In 2014, Karritpul held his first solo exhibition at the Nomad Gallery in Euroa, Australia. Works in the show called upon specific woven forms, including bundles of yerggi, which he watched his maternal figures make as a child. By incorporating a woven form that is iconic to his region, Karriptul's work served as a celebration of Aboriginal culture.
In 2021, Karritpul's large-scale painting Weaving Myself: the Landscape and the Land was displayed at the Art Gallery of South Australia as part of the Ramsay Art Prize 2021 exhibition. To create the work, Karritpul used two brushes—one made with his own hair.
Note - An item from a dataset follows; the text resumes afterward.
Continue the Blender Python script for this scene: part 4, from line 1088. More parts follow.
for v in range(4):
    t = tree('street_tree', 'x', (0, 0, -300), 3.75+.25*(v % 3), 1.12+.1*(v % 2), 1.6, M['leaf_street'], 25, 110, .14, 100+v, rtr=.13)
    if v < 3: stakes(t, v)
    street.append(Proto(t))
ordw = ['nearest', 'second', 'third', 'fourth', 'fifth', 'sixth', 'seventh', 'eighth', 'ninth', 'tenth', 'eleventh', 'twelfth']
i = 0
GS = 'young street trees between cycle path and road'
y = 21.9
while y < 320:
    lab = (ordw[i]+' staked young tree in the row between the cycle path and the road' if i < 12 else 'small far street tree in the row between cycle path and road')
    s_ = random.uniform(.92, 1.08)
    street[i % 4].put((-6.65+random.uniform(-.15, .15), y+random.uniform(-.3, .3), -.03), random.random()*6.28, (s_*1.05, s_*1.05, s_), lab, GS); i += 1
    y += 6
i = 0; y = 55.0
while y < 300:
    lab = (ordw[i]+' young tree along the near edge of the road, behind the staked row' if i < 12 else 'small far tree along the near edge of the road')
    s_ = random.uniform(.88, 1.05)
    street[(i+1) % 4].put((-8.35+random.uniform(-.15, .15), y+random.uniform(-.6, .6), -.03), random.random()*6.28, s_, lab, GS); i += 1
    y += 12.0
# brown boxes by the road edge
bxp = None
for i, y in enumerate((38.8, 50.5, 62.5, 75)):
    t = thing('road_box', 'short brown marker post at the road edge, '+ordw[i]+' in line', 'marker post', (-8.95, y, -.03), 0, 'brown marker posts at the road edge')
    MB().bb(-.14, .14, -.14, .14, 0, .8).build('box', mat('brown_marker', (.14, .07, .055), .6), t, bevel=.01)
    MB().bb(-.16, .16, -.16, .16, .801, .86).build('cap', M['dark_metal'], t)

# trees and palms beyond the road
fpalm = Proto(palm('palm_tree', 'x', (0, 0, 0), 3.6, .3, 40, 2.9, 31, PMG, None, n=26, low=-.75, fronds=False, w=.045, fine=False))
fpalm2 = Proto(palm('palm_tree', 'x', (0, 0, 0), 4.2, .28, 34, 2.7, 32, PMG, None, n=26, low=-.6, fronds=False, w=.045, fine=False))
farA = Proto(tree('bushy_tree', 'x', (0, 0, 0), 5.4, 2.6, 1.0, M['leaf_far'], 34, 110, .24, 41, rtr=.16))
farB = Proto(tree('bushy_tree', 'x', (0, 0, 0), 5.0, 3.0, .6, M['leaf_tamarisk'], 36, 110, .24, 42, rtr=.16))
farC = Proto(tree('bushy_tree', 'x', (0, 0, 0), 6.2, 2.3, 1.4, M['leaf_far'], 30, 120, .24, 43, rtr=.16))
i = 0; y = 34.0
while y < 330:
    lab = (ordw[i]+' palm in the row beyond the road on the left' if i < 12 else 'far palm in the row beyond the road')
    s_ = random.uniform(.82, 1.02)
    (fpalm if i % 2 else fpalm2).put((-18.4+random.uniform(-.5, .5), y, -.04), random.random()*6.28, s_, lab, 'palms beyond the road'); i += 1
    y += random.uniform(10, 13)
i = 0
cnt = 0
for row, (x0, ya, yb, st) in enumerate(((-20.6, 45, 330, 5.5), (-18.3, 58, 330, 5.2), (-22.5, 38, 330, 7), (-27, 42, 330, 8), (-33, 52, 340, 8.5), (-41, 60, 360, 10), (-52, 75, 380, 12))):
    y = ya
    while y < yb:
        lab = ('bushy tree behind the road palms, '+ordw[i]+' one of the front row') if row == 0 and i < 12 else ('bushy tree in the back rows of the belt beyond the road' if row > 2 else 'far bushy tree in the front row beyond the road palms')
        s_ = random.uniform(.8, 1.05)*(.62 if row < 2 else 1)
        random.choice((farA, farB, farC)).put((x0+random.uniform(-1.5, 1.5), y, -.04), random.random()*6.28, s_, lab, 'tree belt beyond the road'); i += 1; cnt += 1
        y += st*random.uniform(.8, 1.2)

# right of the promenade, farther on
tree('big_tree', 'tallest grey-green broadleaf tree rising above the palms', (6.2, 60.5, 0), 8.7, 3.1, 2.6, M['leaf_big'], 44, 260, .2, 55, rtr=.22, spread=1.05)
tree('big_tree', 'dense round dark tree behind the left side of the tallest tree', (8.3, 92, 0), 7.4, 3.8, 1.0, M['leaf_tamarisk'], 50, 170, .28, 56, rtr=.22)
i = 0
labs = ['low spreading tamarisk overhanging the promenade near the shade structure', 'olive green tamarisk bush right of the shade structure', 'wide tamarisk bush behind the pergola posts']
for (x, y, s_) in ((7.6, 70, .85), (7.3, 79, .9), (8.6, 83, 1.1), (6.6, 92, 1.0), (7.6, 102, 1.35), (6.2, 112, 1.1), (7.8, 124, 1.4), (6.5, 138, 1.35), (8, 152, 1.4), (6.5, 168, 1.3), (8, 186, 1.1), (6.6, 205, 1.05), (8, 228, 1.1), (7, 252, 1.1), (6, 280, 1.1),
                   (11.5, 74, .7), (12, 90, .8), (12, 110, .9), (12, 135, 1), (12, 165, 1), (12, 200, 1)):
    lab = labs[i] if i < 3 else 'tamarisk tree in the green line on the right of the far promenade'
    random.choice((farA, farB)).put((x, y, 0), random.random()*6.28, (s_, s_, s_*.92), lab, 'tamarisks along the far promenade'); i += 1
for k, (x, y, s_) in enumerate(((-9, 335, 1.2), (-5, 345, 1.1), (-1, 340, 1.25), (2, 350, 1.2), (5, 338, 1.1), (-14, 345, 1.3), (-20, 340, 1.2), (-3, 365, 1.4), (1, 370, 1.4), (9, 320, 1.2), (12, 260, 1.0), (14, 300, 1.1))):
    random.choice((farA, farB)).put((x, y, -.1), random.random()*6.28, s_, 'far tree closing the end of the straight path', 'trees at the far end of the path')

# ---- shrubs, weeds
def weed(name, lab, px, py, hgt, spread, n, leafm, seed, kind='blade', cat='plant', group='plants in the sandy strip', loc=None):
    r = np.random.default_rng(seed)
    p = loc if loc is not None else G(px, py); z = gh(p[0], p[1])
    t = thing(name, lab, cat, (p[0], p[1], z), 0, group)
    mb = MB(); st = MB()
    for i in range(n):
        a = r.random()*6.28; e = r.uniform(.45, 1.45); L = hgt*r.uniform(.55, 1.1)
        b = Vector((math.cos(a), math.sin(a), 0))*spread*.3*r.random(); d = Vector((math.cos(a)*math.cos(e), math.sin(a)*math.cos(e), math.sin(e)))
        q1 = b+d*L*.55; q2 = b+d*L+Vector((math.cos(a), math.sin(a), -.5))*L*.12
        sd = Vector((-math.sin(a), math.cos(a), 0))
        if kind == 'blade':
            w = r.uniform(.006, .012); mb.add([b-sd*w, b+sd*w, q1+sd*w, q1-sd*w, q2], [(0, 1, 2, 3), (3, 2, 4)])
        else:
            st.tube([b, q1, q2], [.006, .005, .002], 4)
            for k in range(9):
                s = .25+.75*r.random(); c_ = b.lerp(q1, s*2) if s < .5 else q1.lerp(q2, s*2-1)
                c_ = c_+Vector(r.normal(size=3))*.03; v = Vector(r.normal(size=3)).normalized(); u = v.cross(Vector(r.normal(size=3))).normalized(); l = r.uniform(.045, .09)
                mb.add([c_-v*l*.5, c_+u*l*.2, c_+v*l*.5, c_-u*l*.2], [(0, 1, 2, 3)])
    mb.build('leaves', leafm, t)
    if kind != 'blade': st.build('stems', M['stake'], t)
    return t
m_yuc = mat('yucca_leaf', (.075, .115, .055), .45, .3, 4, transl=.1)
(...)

Made up of countless dark lines arranged in loose, concentric circles, the painting uses the weaving process as a visual metaphor for how he is woven into and from the land.
Kieren Karritpul's exhibitions include Works on Paper 2020, Bush Traders, Australia (2020); Painting my Country - Painting my Landscape, Godinymayin Yijard Rivers Arts & Culture Centre, Australia (2020); The Alchemists: Weaving Knowledge, The Goods Shed, Claremont, Australia (2019–20); Woven Lines, Nomad Art, Australia (2015); and Karritypul, Nomad Art (2014).
Kieren Karritpul's awards include the NIFA Textile Design Award (2020); Finalist of the Northern Territory Young Achiever Awards and the Charles Darwin University Arts Award (2015); and the 31st Telstra NATISAA Award, Darwin; Youth Award (2014).
Karriptul is Director to the Association of Northern, Kimberley and Arhnhem Aboriginal Artists (ANKAAA), the youngest ever to be assigned the role.